Un grupo de niños recibe a Parolin en Bentiu. Foto: Vatican News.

Reunión con los cascos azules

La siguiente etapa fue en el cuartel general de la UNMISS, la Misión de Naciones Unidas en Sudán del Sur. El número dos del Vaticano aseguró a su responsable, Paul Ebweko, que «la Santa Sede aprecia lo que se está haciendo por la población del campo». Ya en el coche, el cardenal volvió a la zona norte para entrar en el campo de refugiados y celebrar Misa.

Es difícil encontrar palabras adecuadas para describir la bienvenida. De pie en el jeep, resguardado con un paraguas amarillo para protegerse del sol, comenzó a saludar, aunque sin detenerse, en la decena de kilómetros que conducían a la puerta de alambre de espino que marca la entrada al campo.

Saludó a los más de 140.000 residentes del centro, que cantaban, agitaban banderas, mostraban fotos de santa Josefina Bakhita y perseguían el coche. Los que intentaban acercarse eran repelidos por voluntarios con bastones de madera. Muchos iban descalzos, con las piernas y las manos llenas de polvo, y moscas por todo el cuerpo. En algunos lugares el olor era nauseabundo por los excrementos de los animales y el agua estancada. Sin embargo, uno no puede evitar alegrarse de que se muestren así los invitados, felices.

«Rezar por quienes nos hacen daño»

La Eucaristía se celebró en la plaza del campamento, donde había una cabaña adornada con festones. Había niñas con grandes sombreros, junto con otras vestidas de blanco que ejecutaban una danza cadenciosa al son de la pianola, alineadas como en una procesión.
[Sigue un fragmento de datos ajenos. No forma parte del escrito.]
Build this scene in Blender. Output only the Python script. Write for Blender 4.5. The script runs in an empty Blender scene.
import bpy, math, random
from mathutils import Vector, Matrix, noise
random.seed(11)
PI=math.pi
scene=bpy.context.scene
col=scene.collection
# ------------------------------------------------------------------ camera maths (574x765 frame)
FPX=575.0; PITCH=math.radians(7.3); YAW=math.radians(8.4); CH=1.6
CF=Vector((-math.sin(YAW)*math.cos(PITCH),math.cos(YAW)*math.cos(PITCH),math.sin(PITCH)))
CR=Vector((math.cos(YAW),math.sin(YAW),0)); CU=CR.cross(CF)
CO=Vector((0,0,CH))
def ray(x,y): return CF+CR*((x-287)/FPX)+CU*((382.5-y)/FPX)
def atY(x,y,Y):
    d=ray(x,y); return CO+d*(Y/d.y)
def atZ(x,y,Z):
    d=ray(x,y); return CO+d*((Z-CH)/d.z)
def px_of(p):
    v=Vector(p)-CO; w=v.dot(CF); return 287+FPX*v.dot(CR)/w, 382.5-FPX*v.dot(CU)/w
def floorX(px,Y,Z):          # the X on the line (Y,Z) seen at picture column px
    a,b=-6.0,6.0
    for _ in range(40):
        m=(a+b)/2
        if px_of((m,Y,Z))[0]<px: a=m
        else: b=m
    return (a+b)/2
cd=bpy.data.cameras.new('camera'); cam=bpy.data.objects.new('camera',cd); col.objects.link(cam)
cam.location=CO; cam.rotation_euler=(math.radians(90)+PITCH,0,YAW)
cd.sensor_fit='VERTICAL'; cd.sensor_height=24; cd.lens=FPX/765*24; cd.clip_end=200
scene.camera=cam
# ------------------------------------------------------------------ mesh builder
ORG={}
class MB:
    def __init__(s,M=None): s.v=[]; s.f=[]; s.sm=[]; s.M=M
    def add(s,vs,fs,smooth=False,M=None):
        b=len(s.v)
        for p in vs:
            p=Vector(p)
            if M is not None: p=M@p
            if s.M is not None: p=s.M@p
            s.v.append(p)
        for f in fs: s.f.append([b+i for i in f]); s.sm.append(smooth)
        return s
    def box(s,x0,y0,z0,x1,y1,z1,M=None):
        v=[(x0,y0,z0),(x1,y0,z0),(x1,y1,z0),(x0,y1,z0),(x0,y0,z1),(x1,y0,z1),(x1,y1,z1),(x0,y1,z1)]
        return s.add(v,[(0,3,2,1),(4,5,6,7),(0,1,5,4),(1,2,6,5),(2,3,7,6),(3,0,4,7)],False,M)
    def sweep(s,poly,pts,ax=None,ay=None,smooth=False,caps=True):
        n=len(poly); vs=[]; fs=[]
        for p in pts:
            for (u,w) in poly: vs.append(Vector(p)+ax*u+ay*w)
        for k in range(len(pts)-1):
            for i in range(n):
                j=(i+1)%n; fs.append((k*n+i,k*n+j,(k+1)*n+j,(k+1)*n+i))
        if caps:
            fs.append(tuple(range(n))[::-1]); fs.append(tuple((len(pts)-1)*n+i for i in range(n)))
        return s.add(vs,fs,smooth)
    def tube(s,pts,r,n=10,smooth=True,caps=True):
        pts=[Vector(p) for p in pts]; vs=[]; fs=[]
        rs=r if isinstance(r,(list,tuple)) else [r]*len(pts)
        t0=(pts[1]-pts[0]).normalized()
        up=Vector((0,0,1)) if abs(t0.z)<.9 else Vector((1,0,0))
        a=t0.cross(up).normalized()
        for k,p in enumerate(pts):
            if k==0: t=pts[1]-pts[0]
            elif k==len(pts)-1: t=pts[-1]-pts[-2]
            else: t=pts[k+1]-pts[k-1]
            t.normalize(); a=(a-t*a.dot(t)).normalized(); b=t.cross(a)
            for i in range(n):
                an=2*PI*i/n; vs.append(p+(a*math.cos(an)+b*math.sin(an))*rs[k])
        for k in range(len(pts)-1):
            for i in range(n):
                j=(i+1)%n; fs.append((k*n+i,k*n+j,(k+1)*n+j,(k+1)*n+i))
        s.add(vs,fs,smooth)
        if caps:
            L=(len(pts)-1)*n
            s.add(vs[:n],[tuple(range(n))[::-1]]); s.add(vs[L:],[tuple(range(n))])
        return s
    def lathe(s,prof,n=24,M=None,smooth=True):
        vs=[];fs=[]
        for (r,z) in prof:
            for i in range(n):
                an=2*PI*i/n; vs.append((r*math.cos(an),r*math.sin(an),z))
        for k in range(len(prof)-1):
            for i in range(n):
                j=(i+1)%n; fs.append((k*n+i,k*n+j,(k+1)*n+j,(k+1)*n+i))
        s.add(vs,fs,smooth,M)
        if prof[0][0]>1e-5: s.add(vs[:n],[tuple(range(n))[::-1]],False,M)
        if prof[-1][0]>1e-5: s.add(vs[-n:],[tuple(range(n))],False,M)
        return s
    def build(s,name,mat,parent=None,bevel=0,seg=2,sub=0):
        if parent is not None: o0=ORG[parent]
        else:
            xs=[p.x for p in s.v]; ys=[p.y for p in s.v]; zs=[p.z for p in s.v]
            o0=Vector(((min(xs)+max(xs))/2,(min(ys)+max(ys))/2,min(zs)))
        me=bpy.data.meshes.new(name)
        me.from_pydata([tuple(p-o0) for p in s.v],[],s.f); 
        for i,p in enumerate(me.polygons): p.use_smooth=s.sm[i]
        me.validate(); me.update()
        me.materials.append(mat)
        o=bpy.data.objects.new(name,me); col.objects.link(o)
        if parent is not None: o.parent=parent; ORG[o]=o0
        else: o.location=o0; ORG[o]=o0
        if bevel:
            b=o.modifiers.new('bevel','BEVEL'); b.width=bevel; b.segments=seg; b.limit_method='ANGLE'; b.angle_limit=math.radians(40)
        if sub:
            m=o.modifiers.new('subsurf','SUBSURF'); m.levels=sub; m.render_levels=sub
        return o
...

Parolin en su homilía, toda en inglés, se refirió al país como una tierra difícil y, sin embargo, siempre amada por Dios».

A continuación, habló de la esperanza del Evangelio, que «no es una esperanza incorpórea, separada del sufrimiento, que ignora la tragedia humana» o «que no tiene en cuenta la dificilísima realidad de la gente de Bentiu». Al contrario, «nuestra historia nos hace clamar al Señor, nos hace poner ante su altar las injusticias». Este grito «es escuchado por Dios y redimido, un grito que él mismo transformará en un canto de alegría, si sabemos pedir perdón por nuestros perseguidores y rezar por los que nos hacen daño»

Un canto de alegría estalló al final de la Misa, con el cardenal recorriendo un trecho tratando de estrechar el mayor número posible de manos para hacer vivo y plástico ese afecto del Papa que es el objetivo subyacente de todo el viaje a África.